Screening of Red Names

In 2006, the film Red Names was screened at the Prisoner’s Justice Film Festival. You can read Dr. Mojab’s opening remarks below:

Red Names

SECOND ANNUAL PRISONERS’ JUSTICE FILM FESTIVAL February 25, 2006

Women Political Prisoners of the Middle East Introduction and Welcome Remarks

Shahrzad Mojab

These are not easy times for women of the Middle East. We are living daily the consequences of a prolonged hostility and are facing renewed condition of animosity started before September 11, 2001 and has continued unabated since. The extreme right, both in the West and in the Middle East, have created horror, carnage, and are fueling the culture of fear throughout the world. Under these conditions, Islamophobia, anti-Arabism, and other forms of racism are quite often overtly expressed.

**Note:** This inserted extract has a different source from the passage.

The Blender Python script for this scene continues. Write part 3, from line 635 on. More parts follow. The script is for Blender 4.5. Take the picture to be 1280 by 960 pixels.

My purpose in researching, advocating, and mobilizing around the issue of women political prisoners in the Middle East is first to critique those theoretical perspectives that opposes Orientalism, Islamophobia, anti-Arabism, and racism, but do not rigorously challenge patriarchal power relations in which Islam is theoretically and politically implicated. So what we are facing with is a body of knowledge where women in the Middle East, as a category of analysis, are predominantly reduced to their religious belonging – women are essentialized as Muslims. In fact, this essentialization, that is reducing the entire Middle East, to religion, is in line with Orientalism, and with the politics of various US and European administrations which seek the roots of all their Middle Eastern problems in Islam.

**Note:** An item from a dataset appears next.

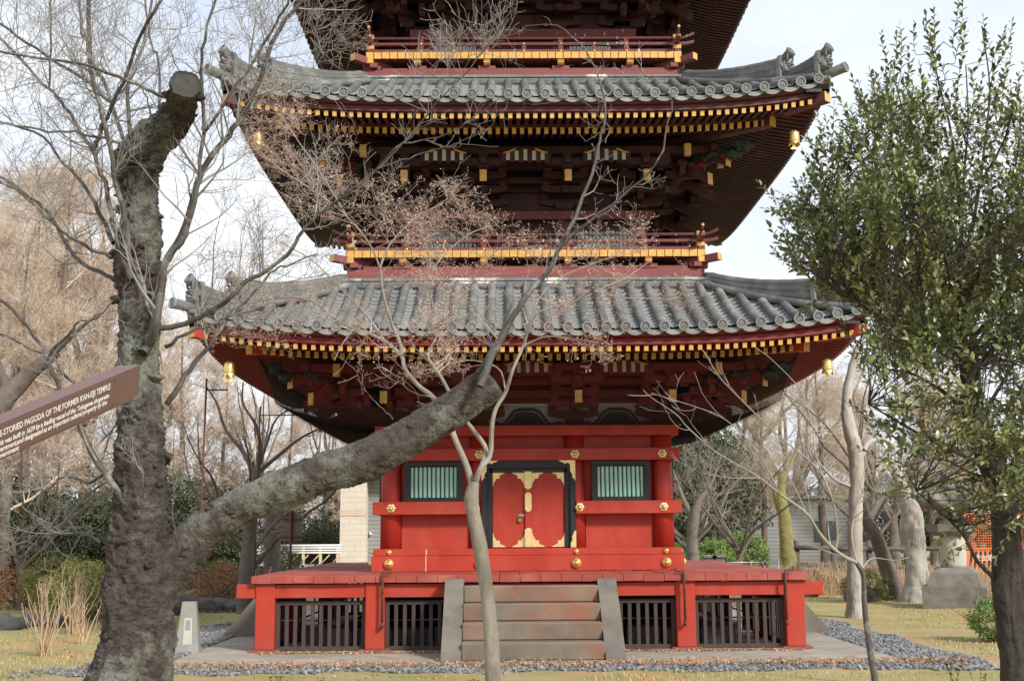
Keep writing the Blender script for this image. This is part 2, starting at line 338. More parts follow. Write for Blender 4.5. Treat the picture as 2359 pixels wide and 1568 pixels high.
def make_roof(S, label):
    A, B = S['A'], S['B']; n = 34 if A > 4.9 else (33 if A > 4.6 else 31); n += n % 2 == 0
    pitch = (2*A-0.36)/(n-1); xs = (np.arange(n)-(n-1)/2)*pitch
    side = MB(); rng = random.Random(7)
    def tmax(x): return min(1.0, (A-max(B, abs(x)))/(A-B))
    for i in range(n-1):                      # concave pan tiles in overlapping courses
        x0, x1 = xs[i]+0.035, xs[i+1]-0.035; nc = 13; q = 7
        rows = []
        dxx = rng.uniform(-.006, .006)
        for c in range(nc):
            for e in (0, 1): rows.append(((c+e*0.985)/nc, 0.038*(1-e)+rng.uniform(-.0025, .0025), dxx))
        V = []
        for t, up, dx in rows:
            for j in range(q):
                s_ = j/(q-1); x = x0+(x1-x0)*s_+dx; tt = min(t, tmax(x)); y, z = rsurf(S, x, tt)
                V.append((x, y, z-0.042*(1-(2*s_-1)**2)+up+0.012))
        F = []; FM = []
        for a in range(len(rows)-1):
            if rows[a][0] > tmax(x0 if abs(x0) < abs(x1) else x1)+0.02: break
            for j in range(q-1): F.append([a*q+j, a*q+j+1, (a+1)*q+j+1, (a+1)*q+j]); FM.append(a % 2)
        side.add(V, F, 0, False); side.m[-len(F):] = FM
        for lay, (dy, dz, ht) in enumerate(((0.0, 0.012, 0.03), (-0.012, -0.022, 0.045))):   # curved front edges of the lowest pans
            V = []
            for j in range(9):
                s_ = j/8; x = x0-0.03+(x1-x0+0.06)*s_; y, z = rsurf(S, x, 0.0); zz = z-0.048*(1-(2*s_-1)**2)+dz
                V += [(x, y+dy, zz+ht*0.5), (x, y+dy, zz-ht*0.6), (x, y+dy+0.12, zz+ht*0.5)]
            side.add(V, [[3*j, 3*j+3, 3*j+4, 3*j+1] for j in range(8)]+[[3*j+2, 3*j+5, 3*j+3, 3*j] for j in range(8)], 1, False)
    for i, x in enumerate(xs):                # round cover tiles
        tm = tmax(x); k = max(2, int(7*tm)); pts = []; rad = []
        for q in range(k):
            ta, tb = tm*q/k, tm*(q+1)/k
            for tt, rr in ((ta, 0.072), (tb-0.004, 0.066)):
                y, z = rsurf(S, x, tt); pts.append((x, y, z+0.035)); rad.append(rr)
        pts[0] = (x, pts[0][1]-0.035, pts[0][2]-0.004)
        if len(pts) > 2: side.tube(pts, rad, 10, 0, caps=False, up=(0, 0, 1))
        end_disc(side, (x, pts[0][1]-0.01, pts[0][2]), (0, -1, -0.12), 0.078, 1, 0)
    # body of the roof under the tiles
    V = []; F = []; nx, ny = 40, 8
    for b in range(ny+1):
        t = b/ny; hw = A-0.02+(B-A)*t
        for a in range(nx+1):
            x = hw*(2*a/nx-1); y, z = rsurf(S, x, t); V.append((x, -hw, z-0.05))
    for b in range(ny):
        for a in range(nx): F.append([b*(nx+1)+a, b*(nx+1)+a+1, (b+1)*(nx+1)+a+1, (b+1)*(nx+1)+a])
    side.add(V, F, 0)
    mb = MB().four(side)
    roof = part('roof', mb, [M_['tile'], M_['tileend']], pagoda, label)
    # top band of flat tiles round the foot of the storey above
    bb = MB(); s1 = MB(); zt = S['zt']
    s1.tube([(x, -B-0.01, zt+0.0) for x in np.linspace(-B-.02, B+.02, 40)], [0.05+0.012*(i % 2) for i in range(40)], 8, 0, up=(0, 0, 1))
    for q in range(4):
        x0 = -B-0.03+q*0.004
        for p in range(18):
            wv = (2*B+0.06)/18; s1.box((x0+wv*(p+0.5)+rng.uniform(-.004, .004), -B+0.02+0.012*(q % 2)+rng.uniform(-.002, .002), zt+0.055+q*0.027), (wv-0.005, 0.12+0.02*(q % 2 == 0), 0.022), 1)
    s1.box((0, -B+0.05, zt+0.10), (2*B, 0.10, 0.12), 0)
    part('roof_top_band', bb.four(s1), [M_['tile'], M_['droppings']], roof)
    # hip ridges with their demon end tiles
    def hip(a):                                # point on the hip at half width a
        t = (A-a)/(A-B); y, z = rsurf(S, a, t); return z
    proto = None
    for k in range(4):
        mb = MB()
        for (a0, a1, h0, h1) in ((B-0.05, A-0.60, 0.155, 0.37), (A-0.62, A-0.12, 0.13, 0.36)):
            N = 16; aa = np.linspace(a0, a1, N); s_ = np.linspace(0, 1, N)
            zz = np.array([hip(max(B, a)) for a in aa])+0.0; HH = h0+(h1-h0)*s_**1.5
            P = np.stack([aa, -aa, zz], 1); nrm = np.array([1, 1, 0])/math.sqrt(2)
            H = 1.0; lay = 6; seg = []
            for q in range(lay):
                wv = 0.125 if q % 2 == 0 else 0.105
                wv *= (1-0.06*q); z0 = H*q/lay; z1 = H*(q+0.86)/lay
                for w_, z_ in ((wv, z0), (wv, z1)): seg.append((w_, z_))
            prof = seg; n2 = len(prof)
            up_ = np.stack([0*HH, 0*HH, HH], 1)
            V = np.concatenate([np.stack([P+nrm*w_+up_*z_ for w_, z_ in prof], 1), np.stack([P-nrm*w_+up_*z_ for w_, z_ in prof[::-1]], 1)], 1)
            kk = V.shape[1]
            i = np.arange(N-1)[:, None]*kk; j = np.arange(kk)[None]; j2 = (j+1) % kk
            mb.add(V.reshape(-1, 3), np.stack([i+j, i+j2, i+kk+j2, i+kk+j], -1).reshape(-1, 4), 0)
            mb.add(V[-1], [list(range(kk))], 0); mb.add(V[0], [list(range(kk))], 0)
            e = np.array([1, -1, 0])/math.sqrt(2)
            for sg in (-1, 1):                 # cover tiles tucked under the ridge
                q_ = 0.15*nrm*sg; PP = P+q_; PP[:, 2] = P[:, 2]+0.02; mb.tube(PP, [0.06+0.006*(i % 2) for i in range(N)], 8, 0, up=(0, 0, 1))
            tp = P+up_+np.array([0, 0, 0.01]); tp = np.concatenate([tp, [tp[-1]+e*0.08+[0, 0, 0.035], tp[-1]+e*0.16+[0, 0, 0.085], tp[-1]+e*0.20+[0, 0, 0.12]]])
            mb.tube(tp, [0.072+0.004*(i % 2) for i in range(N)]+[0.07, 0.078, 0.086], 12, 0, up=(0, 0, 1))
            end_disc(mb, tp[-1], e*0.8+np.array([0, 0, 0.45]), 0.088, 1, 0)
            if a0 > B:                         # corner tile beyond the last ridge
                c0 = np.array([A-0.22, -(A-0.22), hip(A-0.22)+0.045]); c1 = np.array([A+0.20, -(A+0.20), hip(A-0.02)+0.11])
                mb.tube([c0, (c0+c1)/2-[0, 0, .02], c1], [0.075, 0.075, 0.08], 12, 0, up=(0, 0, 1)); end_disc(mb, c1, (1, -1, 0.25), 0.085, 1, 0)
                for sg in (0, 1):
                    pts = [(A-0.1+0.05*q, -(A-0.02)-0.02*q, hip(A-0.1)-0.035+0.018*q+0.02) for q in range(4)]
                    if sg: pts = [(-y, -x, z) for x, y, z in pts]
                    mb.tube(pts, [0.05, 0.045, 0.04, 0.02], 6, 1)
        mb2 = MB(); mb2.merge(mb, lambda V: rotz(V, k))
        rg = part('hip_ridge', mb2, [M_['tile'], M_['tileend']], roof)
        for a1 in (A-0.60, A-0.12):
            if proto is None:
                o = MB()                       # demon tile: slab, brow, snout, jaw, horns, ears; faces +x
                o.poly([(-.17, -.12), (.17, -.12), (.17, .20), (.10, .29), (-.10, .29), (-.17, .20)], -0.02, 0.05, 'yz', 0)
                def blob(c, r, fq=9, sd=1):
                    la = np.linspace(0.12, math.pi-0.12, 9); lo = np.linspace(0, 2*math.pi, 12, endpoint=False)
                    V = np.array([(math.sin(t)*math.cos(f), math.sin(t)*math.sin(f), math.cos(t)) for t in la for f in lo])
                    V = V*(1+0.12*vnoise(V*1.7+sd, 2.0, sd)[:, None]); V = V*np.array(r)+np.array(c)
                    i = np.arange(8)[:, None]*12; j = np.arange(12)[None]; j2 = (j+1) % 12
                    o.add(V, np.stack([i+j, i+j2, i+12+j2, i+12+j], -1).reshape(-1, 4), 1, True)
                    o.add(V[:12], [list(range(12))], 1); o.add(V[-12:], [list(range(12))], 1)
                blob((.07, 0, .08), (.08, .13, .15)); blob((.13, 0, .13), (.06, .10, .035), sd=2); blob((.15, 0, .05), (.06, .05, .045), sd=3)
                blob((.14, 0, -.01), (.06, .08, .022), sd=4); blob((.12, 0, -.07), (.06, .07, .025), sd=5)
                for sg in (-1, 1):
                    blob((.15, sg*.055, .095), (.025, .025, .022), sd=6); blob((.06, sg*.135, .10), (.03, .025, .05), sd=7)
                    blob((.11, sg*.085, .02), (.04, .035, .04), sd=8)
                    o.tube([(.11, sg*.06, .16), (.14, sg*.075, .21), (.15, sg*.08, .27), (.145, sg*.075, .31)], [.028, .022, .014, .004], 7, 0)
                    o.tube([(.17, sg*.04, -.05), (.185, sg*.04, -.02)], [.010, .003], 5, 0)
                proto = o.mesh('ridge_end_tile', [M_['tile'], M_['tile']])
            z = hip(a1)+0.13
            ot = link('ridge_end_tile', proto, roof)
            p = rotz(np.array([[a1+0.02, -(a1+0.02), z+0.03]]), k)[0]
            ot.location = p; ot.rotation_euler = (0, 0, -math.pi/4+k*math.pi/2)
    return roof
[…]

Second, I would like to argue that in the last two decades, the annual reports of Human Rights Watch, Amnesty International, UNIFEM, CEDAW, and reports from majority of women’s NGOs from the region, depict a gross picture of patriarchal violence committed against women, from ‘honour killing’ to ‘stoning’ to sexual violence under the custody of police, to all sorts of daily and nightly violation of women’s rights. My questions to critical, anti-racist, anti- colonial, and anti-capitalist feminists/activists are:

1) What have we done with these data? How this information is being processed, analyzed, theorized, and politicized in your activism and scholarship?

2) Why aren’t we outraged by the glaring omission of state patriarchal violence against secular and socialist women? Why haven’t we written the history of women political prisoners throughout the region? Why in the Middle East diaspora communities, that is, in the safety of hostland, only a limited body of knowledge is being produced on the experience of these women?

My hope is that the presentation of three of powerful films tonight will urge you to think, reflect, and mobilize you to act.

The first film is Red Names (nahrassidand az marg) by: Amin Zarghami & Shahrzad Arshadi. This is a short video celebrating the legacy of thousands of women who lost their lives in Iran between 1979 and 1999 due to their political, social and religious beliefs. It is intended as a testament both to their suffering and to the political tyranny that led to their execution.

The second film is Women in Struggle, Director/Producer Buthina Canaan Khourywhich depicts lives of four Palestinian women ex-political prisoners and their struggle during their years of imprisonment in Israeli jails exploring the affects and influence on their present life and their future outlook. Although these four women are out of the Israeli prison they actually find themselves in a bigger prison carrying “prison” within them in every aspect of their life.